London’s stated objectives of expanding its influence and links in the Indo-Pacific region chime with those of the EU, which this month upgraded its relationship with ASEAN to a “strategic partnership”. Brussels is currently negotiating a host of new measures with the rapidly growing 10-country bloc, which is home to some 650 million people.

Britain opened its new ASEAN headquarters in the Indonesian capital of Jakarta in January and has lobbied the bloc to become a “Dialogue Partner,” which 98% of Southeast Asian opinion-formers believe it should be granted, according to the State of Southeast Asia survey for 2020, produced by the ISEAS-Yusof Ishak Institute in Singapore.

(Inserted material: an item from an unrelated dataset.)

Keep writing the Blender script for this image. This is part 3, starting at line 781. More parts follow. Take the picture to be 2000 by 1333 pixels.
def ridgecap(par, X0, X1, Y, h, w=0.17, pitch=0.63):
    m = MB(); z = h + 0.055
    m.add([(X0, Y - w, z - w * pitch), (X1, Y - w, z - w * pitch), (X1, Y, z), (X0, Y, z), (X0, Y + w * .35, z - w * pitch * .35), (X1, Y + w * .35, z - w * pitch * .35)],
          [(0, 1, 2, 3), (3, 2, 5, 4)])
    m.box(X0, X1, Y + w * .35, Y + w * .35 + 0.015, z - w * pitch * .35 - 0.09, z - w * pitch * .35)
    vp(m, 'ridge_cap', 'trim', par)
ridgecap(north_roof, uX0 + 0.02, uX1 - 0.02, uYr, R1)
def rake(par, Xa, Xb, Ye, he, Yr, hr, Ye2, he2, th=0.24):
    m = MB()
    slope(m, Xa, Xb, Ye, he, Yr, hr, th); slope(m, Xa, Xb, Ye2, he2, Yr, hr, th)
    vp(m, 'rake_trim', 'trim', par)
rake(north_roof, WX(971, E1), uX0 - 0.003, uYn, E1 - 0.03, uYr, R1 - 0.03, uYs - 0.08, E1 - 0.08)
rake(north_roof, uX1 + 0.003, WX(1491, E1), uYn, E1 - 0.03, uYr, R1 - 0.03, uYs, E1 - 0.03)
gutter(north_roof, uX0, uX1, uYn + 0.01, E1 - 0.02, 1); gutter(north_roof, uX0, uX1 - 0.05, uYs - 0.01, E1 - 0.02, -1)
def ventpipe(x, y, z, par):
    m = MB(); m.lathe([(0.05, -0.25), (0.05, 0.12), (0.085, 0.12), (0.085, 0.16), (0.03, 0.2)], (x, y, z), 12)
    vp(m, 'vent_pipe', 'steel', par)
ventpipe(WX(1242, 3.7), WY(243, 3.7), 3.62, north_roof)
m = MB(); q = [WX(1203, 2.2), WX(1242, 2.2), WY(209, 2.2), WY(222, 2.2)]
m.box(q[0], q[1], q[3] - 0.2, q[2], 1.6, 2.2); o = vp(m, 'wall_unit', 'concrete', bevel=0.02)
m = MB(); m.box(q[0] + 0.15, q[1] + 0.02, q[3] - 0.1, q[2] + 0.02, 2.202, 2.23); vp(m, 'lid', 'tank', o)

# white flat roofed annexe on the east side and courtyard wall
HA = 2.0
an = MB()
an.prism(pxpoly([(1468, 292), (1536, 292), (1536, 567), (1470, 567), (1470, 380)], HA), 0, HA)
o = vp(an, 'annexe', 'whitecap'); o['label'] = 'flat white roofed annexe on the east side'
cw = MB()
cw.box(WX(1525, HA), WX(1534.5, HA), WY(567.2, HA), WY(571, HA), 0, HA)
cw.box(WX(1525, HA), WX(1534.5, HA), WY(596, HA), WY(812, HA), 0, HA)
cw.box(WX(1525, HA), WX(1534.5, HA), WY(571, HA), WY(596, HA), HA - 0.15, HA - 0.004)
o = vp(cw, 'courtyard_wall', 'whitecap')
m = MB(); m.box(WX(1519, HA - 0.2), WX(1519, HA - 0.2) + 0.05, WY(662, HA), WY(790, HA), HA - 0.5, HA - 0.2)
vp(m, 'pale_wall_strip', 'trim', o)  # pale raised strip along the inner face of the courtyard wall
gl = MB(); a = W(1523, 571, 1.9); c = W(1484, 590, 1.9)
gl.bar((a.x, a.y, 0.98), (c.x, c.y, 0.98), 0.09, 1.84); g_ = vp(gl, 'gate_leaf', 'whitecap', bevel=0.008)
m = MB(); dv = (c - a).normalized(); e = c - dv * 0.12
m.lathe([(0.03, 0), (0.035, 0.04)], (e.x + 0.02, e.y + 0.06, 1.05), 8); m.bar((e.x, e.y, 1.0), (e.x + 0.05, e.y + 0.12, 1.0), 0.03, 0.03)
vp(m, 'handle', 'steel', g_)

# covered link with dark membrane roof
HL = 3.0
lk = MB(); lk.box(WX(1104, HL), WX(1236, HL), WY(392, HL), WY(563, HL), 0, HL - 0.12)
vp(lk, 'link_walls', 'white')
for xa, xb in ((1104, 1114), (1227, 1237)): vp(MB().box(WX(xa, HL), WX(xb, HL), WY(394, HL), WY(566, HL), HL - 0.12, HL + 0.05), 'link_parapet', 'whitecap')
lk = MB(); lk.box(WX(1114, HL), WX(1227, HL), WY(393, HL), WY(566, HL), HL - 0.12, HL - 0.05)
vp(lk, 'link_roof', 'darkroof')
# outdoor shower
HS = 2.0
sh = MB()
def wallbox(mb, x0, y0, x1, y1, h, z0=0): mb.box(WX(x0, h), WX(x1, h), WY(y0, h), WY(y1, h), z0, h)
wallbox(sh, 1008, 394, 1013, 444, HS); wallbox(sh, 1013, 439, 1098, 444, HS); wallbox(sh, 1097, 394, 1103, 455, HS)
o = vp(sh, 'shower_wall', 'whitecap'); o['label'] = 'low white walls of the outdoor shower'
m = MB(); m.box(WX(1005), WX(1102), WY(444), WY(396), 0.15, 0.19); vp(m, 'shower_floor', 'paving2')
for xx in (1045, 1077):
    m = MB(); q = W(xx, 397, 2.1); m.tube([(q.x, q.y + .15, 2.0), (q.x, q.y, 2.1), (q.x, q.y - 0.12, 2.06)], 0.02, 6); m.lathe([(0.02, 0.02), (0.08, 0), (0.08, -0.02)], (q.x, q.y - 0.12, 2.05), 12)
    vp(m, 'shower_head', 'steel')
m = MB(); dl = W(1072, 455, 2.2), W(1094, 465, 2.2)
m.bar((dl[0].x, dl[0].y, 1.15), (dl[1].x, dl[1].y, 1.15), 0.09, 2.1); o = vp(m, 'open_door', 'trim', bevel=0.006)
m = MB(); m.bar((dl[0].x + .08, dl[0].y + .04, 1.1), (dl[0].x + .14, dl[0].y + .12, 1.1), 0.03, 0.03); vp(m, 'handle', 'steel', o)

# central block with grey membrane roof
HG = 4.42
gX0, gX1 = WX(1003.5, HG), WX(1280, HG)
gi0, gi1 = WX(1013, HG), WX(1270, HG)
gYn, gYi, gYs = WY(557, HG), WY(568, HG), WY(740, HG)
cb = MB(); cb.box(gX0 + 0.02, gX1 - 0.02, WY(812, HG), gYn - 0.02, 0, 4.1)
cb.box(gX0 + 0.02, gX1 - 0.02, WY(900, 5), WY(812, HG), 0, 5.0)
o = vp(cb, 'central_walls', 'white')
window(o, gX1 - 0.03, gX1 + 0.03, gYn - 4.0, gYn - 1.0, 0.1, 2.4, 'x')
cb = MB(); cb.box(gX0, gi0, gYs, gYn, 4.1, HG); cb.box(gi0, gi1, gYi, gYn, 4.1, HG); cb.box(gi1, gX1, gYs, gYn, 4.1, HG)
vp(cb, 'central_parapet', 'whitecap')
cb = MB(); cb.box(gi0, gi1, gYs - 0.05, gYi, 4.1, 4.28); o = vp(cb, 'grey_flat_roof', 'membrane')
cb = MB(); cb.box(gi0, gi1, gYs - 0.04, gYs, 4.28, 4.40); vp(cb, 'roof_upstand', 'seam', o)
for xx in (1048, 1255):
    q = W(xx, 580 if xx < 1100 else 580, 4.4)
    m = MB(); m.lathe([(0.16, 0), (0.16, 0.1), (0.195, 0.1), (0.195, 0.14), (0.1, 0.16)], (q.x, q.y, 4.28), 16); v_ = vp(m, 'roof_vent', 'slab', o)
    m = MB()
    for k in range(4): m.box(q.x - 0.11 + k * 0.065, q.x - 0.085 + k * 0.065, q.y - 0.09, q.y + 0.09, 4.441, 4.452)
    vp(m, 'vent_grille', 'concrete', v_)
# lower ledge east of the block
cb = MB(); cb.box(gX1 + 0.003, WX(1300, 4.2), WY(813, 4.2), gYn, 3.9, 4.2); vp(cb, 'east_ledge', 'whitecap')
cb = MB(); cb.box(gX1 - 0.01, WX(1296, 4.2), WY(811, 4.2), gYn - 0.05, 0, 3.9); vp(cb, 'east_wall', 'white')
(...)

English remains the lingua franca of the region and Britain flexes other soft power, not least the attraction of its universities for Southeast Asian youths. It also has the sort of hard power in the region other European states lack. A regiment of Gurkhas has remained in Brunei since independence, while the Royal Navy also has access to bases in Singapore.

The Royal Navy sent five warships to the Indo-Pacific region between 2018 and 2020, with one conducting a freedom of navigation operation in the South China Sea in August 2018. In 2019, there were reports that Britain would attempt to develop a new naval base in the region, which most analysts believe could be in either Japan or Australia.

London has said it will send a flotilla of vessels to waters off Japan next year, led by the Royal Navy’s largest ever warship, HMS Queen Elizabeth. Britain signed its first major post-Brexit trade deal with Japan in October, seen by analysts as a stepping stone to joining the Comprehensive and Progressive Agreement for Trans-Pacific Partnership (CPTPP).

Tokyo led efforts to get the 11-member CPTPP across the finish line in late 2018 after its predecessor agreement, the Trans-Pacific Partnership (TPP), languished after the US withdrew from it in 2016. The UK has said it will apply to join the CPTPP, which includes Australia, Brunei, Japan, Malaysia, New Zealand, Singapore, and Vietnam, in early 2021.

By acceding to the CPTPP, which presently accounts for 13.5% of combined global gross domestic product, Britain would gain preferential trade terms with some of its key non-European trading partners without having to bilaterally negotiate several new agreements, an expedient deal for the UK as it strikes out on its own to build a post-Brexit world.